Hallmark Social Calendar Becomes More Game-Like, Aiming at a New App Category

When Social Calendar got its start back in 2008, it was an application that essentially tried to outdo Facebook’s own Events function, keeping users up to organize events and keep up with important dates, like friends’ birthdays. In the time since then the app’s developers have added a number of features, but this year they’re going for a broader change.

That’s to make Social Calendar more like a game. CEO Raj Lalwani calls the idea a “new genre”, with all the features of social games — points, rankings, virtual goods and rewards — working in conjunction with tools intended to help people organize and manage their social life.

It’s not an entirely new idea.
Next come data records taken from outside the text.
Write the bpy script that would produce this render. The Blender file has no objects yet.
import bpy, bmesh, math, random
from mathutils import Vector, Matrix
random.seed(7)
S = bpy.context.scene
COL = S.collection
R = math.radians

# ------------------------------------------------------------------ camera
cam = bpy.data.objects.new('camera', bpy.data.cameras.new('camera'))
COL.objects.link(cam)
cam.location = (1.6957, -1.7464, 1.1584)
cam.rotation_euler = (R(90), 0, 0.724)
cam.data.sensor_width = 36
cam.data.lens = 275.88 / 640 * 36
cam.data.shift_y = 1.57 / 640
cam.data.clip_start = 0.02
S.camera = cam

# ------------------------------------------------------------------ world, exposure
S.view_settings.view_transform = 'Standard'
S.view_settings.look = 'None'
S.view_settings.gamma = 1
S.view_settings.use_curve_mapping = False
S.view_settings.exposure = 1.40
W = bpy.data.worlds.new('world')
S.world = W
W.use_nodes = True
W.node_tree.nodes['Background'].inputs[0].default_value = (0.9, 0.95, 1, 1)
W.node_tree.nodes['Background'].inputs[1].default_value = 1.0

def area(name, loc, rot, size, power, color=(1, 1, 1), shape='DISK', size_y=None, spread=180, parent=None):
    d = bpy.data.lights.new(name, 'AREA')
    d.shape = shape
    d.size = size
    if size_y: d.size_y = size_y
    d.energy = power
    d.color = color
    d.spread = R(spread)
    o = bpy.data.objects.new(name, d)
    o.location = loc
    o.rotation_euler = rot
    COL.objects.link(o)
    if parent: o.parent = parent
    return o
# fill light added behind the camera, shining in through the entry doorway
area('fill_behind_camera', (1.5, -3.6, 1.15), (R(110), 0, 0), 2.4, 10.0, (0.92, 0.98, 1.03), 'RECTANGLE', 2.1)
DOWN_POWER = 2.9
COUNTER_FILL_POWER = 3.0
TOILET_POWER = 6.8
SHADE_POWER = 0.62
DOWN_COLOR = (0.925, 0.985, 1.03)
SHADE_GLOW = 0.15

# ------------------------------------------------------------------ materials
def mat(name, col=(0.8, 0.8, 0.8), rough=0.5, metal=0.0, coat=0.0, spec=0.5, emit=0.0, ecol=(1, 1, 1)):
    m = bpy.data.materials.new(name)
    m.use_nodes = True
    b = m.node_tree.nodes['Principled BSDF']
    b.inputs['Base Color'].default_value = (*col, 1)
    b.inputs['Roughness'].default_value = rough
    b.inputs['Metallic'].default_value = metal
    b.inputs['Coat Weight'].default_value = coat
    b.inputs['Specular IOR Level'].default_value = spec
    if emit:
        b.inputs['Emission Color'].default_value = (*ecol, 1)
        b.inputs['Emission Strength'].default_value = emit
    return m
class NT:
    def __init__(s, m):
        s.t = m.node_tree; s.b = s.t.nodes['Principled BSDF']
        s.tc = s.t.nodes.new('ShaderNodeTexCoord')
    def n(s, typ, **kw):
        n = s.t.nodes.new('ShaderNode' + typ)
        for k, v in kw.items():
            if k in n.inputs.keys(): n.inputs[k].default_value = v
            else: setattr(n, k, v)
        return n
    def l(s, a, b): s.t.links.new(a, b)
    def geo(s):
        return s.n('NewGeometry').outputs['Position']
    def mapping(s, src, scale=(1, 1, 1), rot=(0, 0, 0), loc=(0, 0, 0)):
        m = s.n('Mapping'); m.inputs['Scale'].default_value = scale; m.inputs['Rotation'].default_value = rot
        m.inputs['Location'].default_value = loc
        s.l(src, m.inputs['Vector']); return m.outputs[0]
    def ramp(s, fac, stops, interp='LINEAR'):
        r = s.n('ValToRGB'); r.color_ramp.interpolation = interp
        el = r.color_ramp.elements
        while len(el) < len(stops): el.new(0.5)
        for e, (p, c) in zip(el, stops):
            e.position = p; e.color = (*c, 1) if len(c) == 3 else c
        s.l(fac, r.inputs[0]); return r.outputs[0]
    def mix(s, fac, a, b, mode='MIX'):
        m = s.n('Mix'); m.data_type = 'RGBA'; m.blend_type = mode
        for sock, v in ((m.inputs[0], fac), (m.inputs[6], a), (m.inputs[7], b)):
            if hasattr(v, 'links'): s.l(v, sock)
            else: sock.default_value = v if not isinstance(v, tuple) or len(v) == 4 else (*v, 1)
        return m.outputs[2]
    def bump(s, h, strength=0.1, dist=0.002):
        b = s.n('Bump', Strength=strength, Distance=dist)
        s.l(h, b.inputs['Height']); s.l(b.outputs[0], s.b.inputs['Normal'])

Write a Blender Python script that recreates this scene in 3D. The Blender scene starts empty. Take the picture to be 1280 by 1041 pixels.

Facebook ubiquitous “poke” apps, from Food Fight to Show Some Love!, have evolved from a way to simply pester friends to more full-featured apps with virtual currencies and gifts. But even with the additional features, they tend not to engage users as much as actual games. Location-based apps like Foursquare arguably fall in the same category.

Social Calendar’s take goes a little deeper than its peers on Facebook, with multiple ways to earn “Social Points”, the app’s version of experience points. Earning these points revolves around four distinct categories: sharing, organizing, caring and socializing.

Each action results in earning Social Points, but the points are then applied to a category — if you create an event, for instance, your score in sharing goes up. After earning a few points, users will gain a title depending on their activities, while the points from all four categories are summed to determine a numerical level.

Your points are also available for purchases in the virtual goods store. Hallmark, which invested in Social Calendar last year, creates most of the content for the store, much of which is bought using social points; however, there are also coins that can be purchased with real currency.

Lalwani thinks that Social Calendar will have lasting appeal as a game, because it’s tied to the user’s real life. “At some point we could all get bored of FarmVille, but as long as I have friends and a social life this game could go on,” he says.